“Se uma pessoa não pensa, não sabe o que fala nem compreende o que lhe dizem. Discutir com ela é impossível.”
Festa no céu
A rainha chega ao céu. São Pedro se curva ao lhe abrir a porta. Deus dá um abraço carinhoso à amiga de infância. Elizabeth II, coroa na cabeça, circula com intimidade entre a realeza celeste.
Atento, o dono da casa a observa. Tem uma curiosidade. Leu, na telinha da GloboNews, que o corpo de Sua Majestade chega “a palácio”. “Por que não ‘ao palácio’”, pergunta o Senhor.

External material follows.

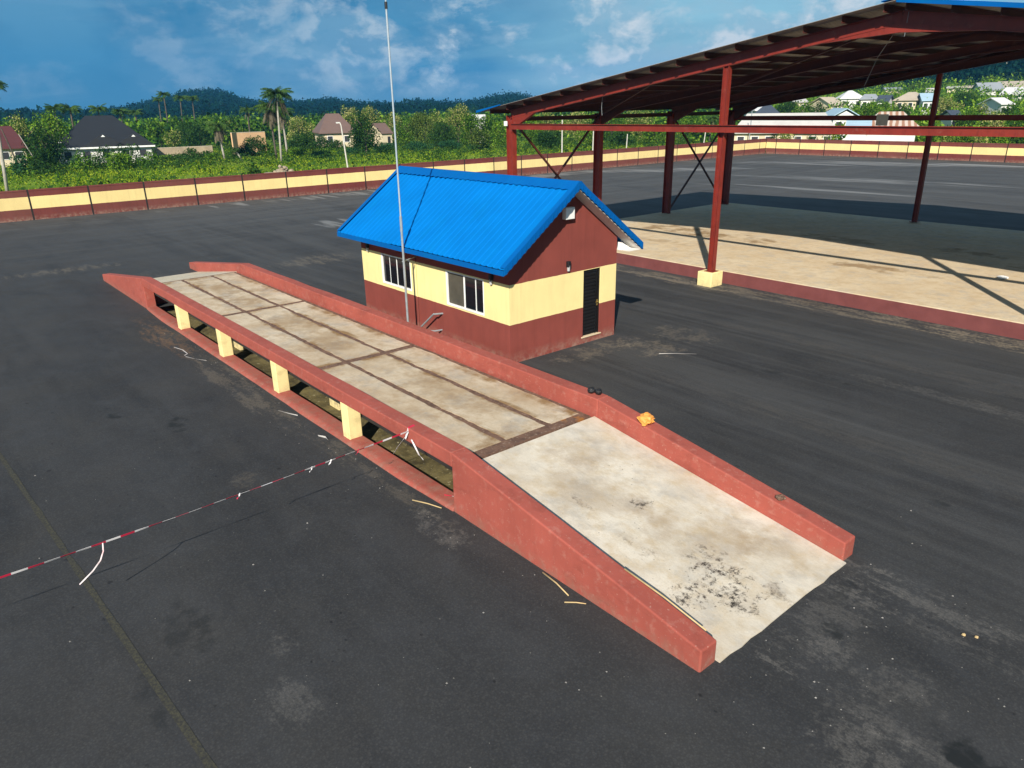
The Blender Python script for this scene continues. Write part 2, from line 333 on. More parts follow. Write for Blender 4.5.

As duas formas existem, mas se empregam em contextos diferentes. Usa-se ao palácio se a pessoa visitou a casa do todo-poderoso. É o caso do turista. E a palácio se a pessoa foi lá a serviço. É o caso da rainha. Antes de descansar, cumpre protocolo rigoroso.
Por quê?
Realeza se escreve com z; inglesa, com s. Por quê? A resposta não está na pronúncia. Nos dois vocábulos, o som é o mesmo. A diferença tem tudo a ver com a formação das palavras. Desde os primeiros anos de escola, estudamos o assunto. Mas dúvidas persistem, sobretudo na cabeça de quem não tem o hábito da leitura.

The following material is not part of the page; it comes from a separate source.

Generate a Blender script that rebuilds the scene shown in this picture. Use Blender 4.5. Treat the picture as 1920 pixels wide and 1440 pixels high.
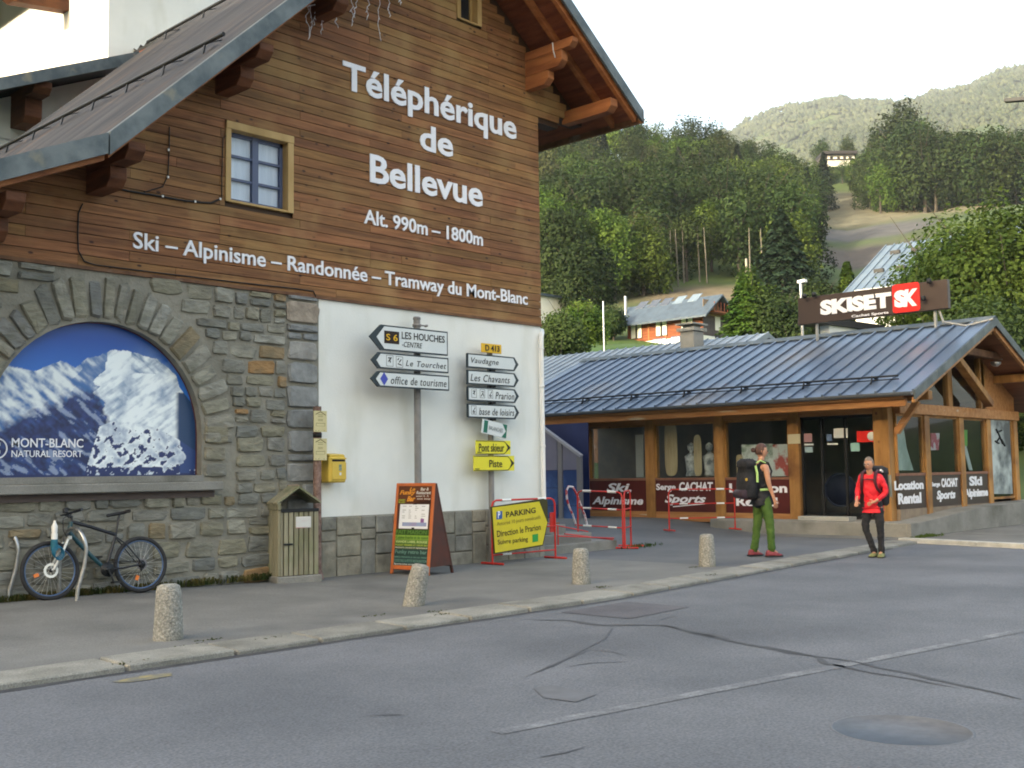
import bpy, bmesh, math, random
import numpy as np
from mathutils import Vector, Matrix, noise as mnoise
for o in list(bpy.data.objects): bpy.data.objects.remove(o)
S = bpy.context.scene
COL = S.collection
R = math.radians

# ---------------------------------------------------------------- camera
YAW, PIT, ROL, FPX, CAMH = .8105, .07878, -.01425, 2094., 1.47
_f = Vector((math.sin(YAW)*math.cos(PIT), math.cos(YAW)*math.cos(PIT), math.sin(PIT)))
_r = Vector((math.cos(YAW), -math.sin(YAW), 0)); _u = _r.cross(_f)
_r, _u = _r*math.cos(ROL)+_u*math.sin(ROL), -_r*math.sin(ROL)+_u*math.cos(ROL)
CAM = Vector((0, 0, CAMH))
cd = bpy.data.cameras.new('camera'); cam = bpy.data.objects.new('camera', cd); COL.objects.link(cam)
cam.matrix_world = Matrix(((_r.x, _u.x, -_f.x, 0), (_r.y, _u.y, -_f.y, 0), (_r.z, _u.z, -_f.z, CAMH), (0, 0, 0, 1)))
cd.sensor_width = 36; cd.lens = FPX/1920*36; cd.clip_start = .1; cd.clip_end = 9000
S.camera = cam
# ---------------------------------------------------------------- light
SUN_EL, SUN_AZ = 11.5, R(-88)          # azimuth measured from +Y towards +X: the sun stands low on the left
SX, SY = math.sin(SUN_AZ), math.cos(SUN_AZ)
w = bpy.data.worlds.new('World'); S.world = w; w.use_nodes = True
nt = w.node_tree; nt.nodes.clear()
sky = nt.nodes.new('ShaderNodeTexSky'); sky.sky_type = 'NISHITA'; sky.sun_disc = False
sky.sun_elevation = R(SUN_EL); sky.sun_rotation = SUN_AZ
sky.air_density = 1.0; sky.dust_density = 6.0; sky.ozone_density = 1.0
bg = nt.nodes.new('ShaderNodeBackground'); bg.inputs[1].default_value = .15
wo = nt.nodes.new('ShaderNodeOutputWorld')
nt.links.new(sky.outputs[0], bg.inputs[0]); nt.links.new(bg.outputs[0], wo.inputs[0])
sl = bpy.data.lights.new('sun', 'SUN'); sl.energy = 2.2; sl.angle = R(.8); sl.color = (1, .93, .78)
so = bpy.data.objects.new('sun', sl); COL.objects.link(so)
sd = Vector((SX*math.cos(R(SUN_EL)), SY*math.cos(R(SUN_EL)), math.sin(R(SUN_EL))))
so.rotation_euler = sd.to_track_quat('Z', 'Y').to_euler()
S.view_settings.view_transform = 'Standard'; S.view_settings.look = 'None'
S.view_settings.exposure = 2.75
S.view_settings.use_white_balance = True; S.view_settings.white_balance_temperature = 7100; S.view_settings.white_balance_tint = 8; S.view_settings.gamma = 1
S.view_settings.use_curve_mapping = False
S.render.engine = 'CYCLES'; S.cycles.pixel_filter_type = 'BLACKMAN_HARRIS'; S.cycles.filter_width = 1.85
S.cycles.max_bounces = 6; S.cycles.transparent_max_bounces = 8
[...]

Embora poucas, há regras que quebram um senhor galho na hora de desatar nós. Uma delas explica por que realeza se escreve com z. O sufixo -eza forma substantivos abstratos derivados de adjetivos: belo (beleza), certo (certeza), cru (crueza), grande (grandeza), mal (malvadeza), safado (safadeza), limpo (limpeza), sutil (sutileza).

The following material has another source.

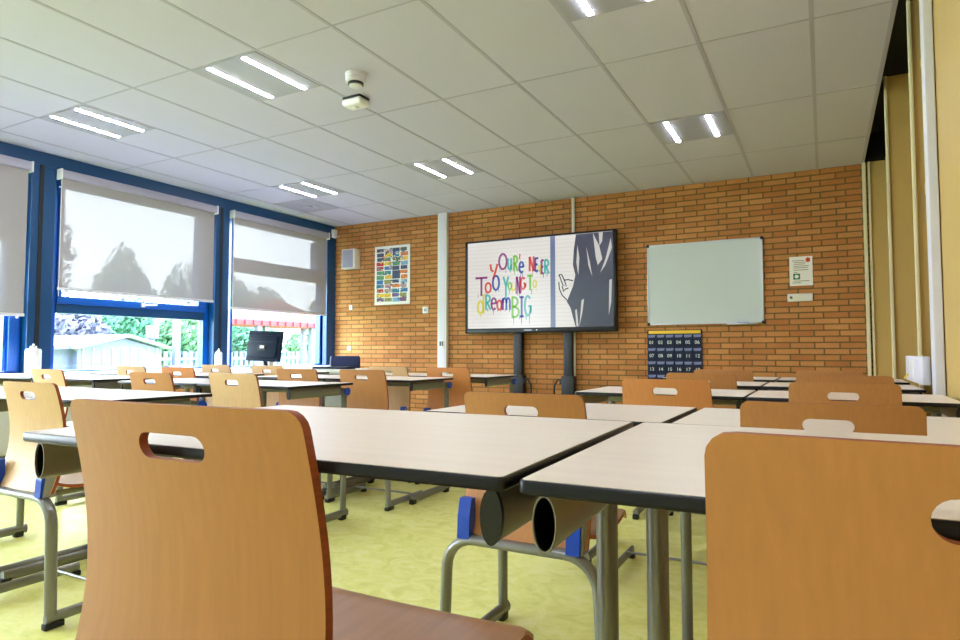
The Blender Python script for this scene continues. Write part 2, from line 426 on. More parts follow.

A palavra inglesa joga em outro time. É adjetivo derivado de substantivo. No masculino, o s também aparece: burgo (burguês, burguesa), Escócia (escocês, escocesa), Portugal (português, portuguesa).
Superdica
Na dúvida, pare e pense. A palavra deriva de adjetivo ou de substantivo? Se derivar de substantivo, dê passagem ao s. Se de adjetivo, ao z. A origem é a chave do enigma.
Mesmo time
A norma vale para o sufixo -ez. Veja: altivo (altivez), honrado (honradez), lúcido (lucidez), macio (maciez), mudo (mudez) surdo (surdez), sensato (sensatez).
Melhor
O léxico português tem mais ou menos 500 mil palavras. Elas estão à disposição do falante, que escolhe uma ou outra de acordo com o contexto ou o domínio linguístico. As cerimônias decorrentes da morte da rainha servem de exemplo. Repórteres falavam em féretro. Deixaram caixão pra lá. Pena! Perderam a naturalidade.
Pêsames
A palavra pêsames pertence à família de pesar (causar dor, pena). É irmã de pesaroso. Nasceu da terceira pessoa do singular do presente do indicativo do verbo pesar + o pronome átono me: pesa-me. Mais tarde, perdeu o hífen e ganhou o s. Hoje só se usa no plural como férias, núpcias, condolências, anais, óculos, olheiras.
Chegar
“Corpo da rainha chega na catedral”, disse o correspondente. No caminho, tropeçou na língua. Bateu sem piedade na regência do verbo. A gente chega a algum lugar: O navio chegou a Santos. O presidente chegou a Londres. O corpo da rainha chega à catedral.
Leitor pergunta
“Bolsonaro havia aceito o convite para ir ao funeral da rainha”, escreveu o jornal. O emprego do particípio “aceito” me deixou confuso. Está correto?
Jonas Souza, Floripa
Existem verbos que se apresentam em dose dupla. Abundantes, têm duas formas no particípio. Uma delas, a regular, é comum. Termina em -ado (matado) e -ido (extinguido). A outra, irregular, é menos vulgar. A danadinha é magra e reduzida (morto, extinto).
Na língua, há muitos verbos com duplo particípio. Eis alguns: aceitar (aceitado, aceito), entregar (entregado, entregue), expressar (expressado, expresso), expulsar (expulsado, expulso), matar (matado, morto), salvar (salvado, salvo), soltar (soltado, solto).
Quando usar um ou outro? Depende do auxiliar. O ter e haver formam os tempos compostos. Exigem o particípio regular (o terminado em -ado ou -ido). O ser e o estar são louquinhos pelo irregular. Sempre que ele aparece, eles ficam com ele: Bolsonaro havia aceitado o convite. O convite foi aceito.